Jarmush rate son défi d’amener le film de zombie ailleurs, de le transposer dans son propre univers. Les amateurs de films de zombie trouveront à redire, tout comme les fans de Jarmusch – dont nous sommes ! Le mélange des genres ne se révèle pas un réel apport … Les présences de Selena Gomez en contre référence (quel rôle !), et les caméos d’Iggy Pop (qui fait rire), de Tom Waits (méconnaissable) ou RZA relèvent du détail presque insipide et ne sauvent pas l’affaire…

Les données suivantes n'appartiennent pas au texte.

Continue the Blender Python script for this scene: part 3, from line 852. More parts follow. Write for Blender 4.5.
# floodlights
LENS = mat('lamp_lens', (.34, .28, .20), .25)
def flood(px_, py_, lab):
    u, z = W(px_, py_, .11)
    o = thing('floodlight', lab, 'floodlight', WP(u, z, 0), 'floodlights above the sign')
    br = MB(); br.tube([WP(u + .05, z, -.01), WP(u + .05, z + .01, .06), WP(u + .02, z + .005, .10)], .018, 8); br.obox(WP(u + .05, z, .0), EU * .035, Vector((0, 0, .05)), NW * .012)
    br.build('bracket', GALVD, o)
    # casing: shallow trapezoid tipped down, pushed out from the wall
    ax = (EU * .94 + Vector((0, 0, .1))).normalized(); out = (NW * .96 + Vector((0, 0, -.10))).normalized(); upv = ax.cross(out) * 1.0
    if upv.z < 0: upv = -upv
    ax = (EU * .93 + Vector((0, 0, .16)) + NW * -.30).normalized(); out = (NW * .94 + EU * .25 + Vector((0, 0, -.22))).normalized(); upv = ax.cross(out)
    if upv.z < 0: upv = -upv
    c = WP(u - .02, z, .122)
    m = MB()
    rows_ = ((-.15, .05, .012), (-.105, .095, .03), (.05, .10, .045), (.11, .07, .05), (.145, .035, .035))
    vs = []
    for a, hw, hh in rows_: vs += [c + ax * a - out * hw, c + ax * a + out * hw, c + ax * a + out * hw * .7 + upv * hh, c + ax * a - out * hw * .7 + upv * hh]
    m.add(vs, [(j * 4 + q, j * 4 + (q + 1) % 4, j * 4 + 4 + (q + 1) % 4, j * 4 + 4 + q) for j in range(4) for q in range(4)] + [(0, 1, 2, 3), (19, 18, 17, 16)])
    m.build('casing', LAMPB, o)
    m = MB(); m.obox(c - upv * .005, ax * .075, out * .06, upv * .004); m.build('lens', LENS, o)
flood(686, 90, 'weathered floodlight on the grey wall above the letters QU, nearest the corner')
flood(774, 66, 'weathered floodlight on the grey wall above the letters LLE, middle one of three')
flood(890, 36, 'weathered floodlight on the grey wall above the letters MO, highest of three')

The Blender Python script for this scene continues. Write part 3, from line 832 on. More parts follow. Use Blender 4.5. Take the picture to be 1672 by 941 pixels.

Jim Jarmusch lui même le disait en conférence de presse, il est plus fan de films de « vampires » que de films de « zombies » et cela se sent. Ce qui est gênant dans ce cas précis, c’est qu’on le vient à se dire dans ce cas, que bien d’autres réalisateurs auraient mérité une sélection à Cannes s’il s’agissait de présenter un film de zombies drôles, référencé et rythmé.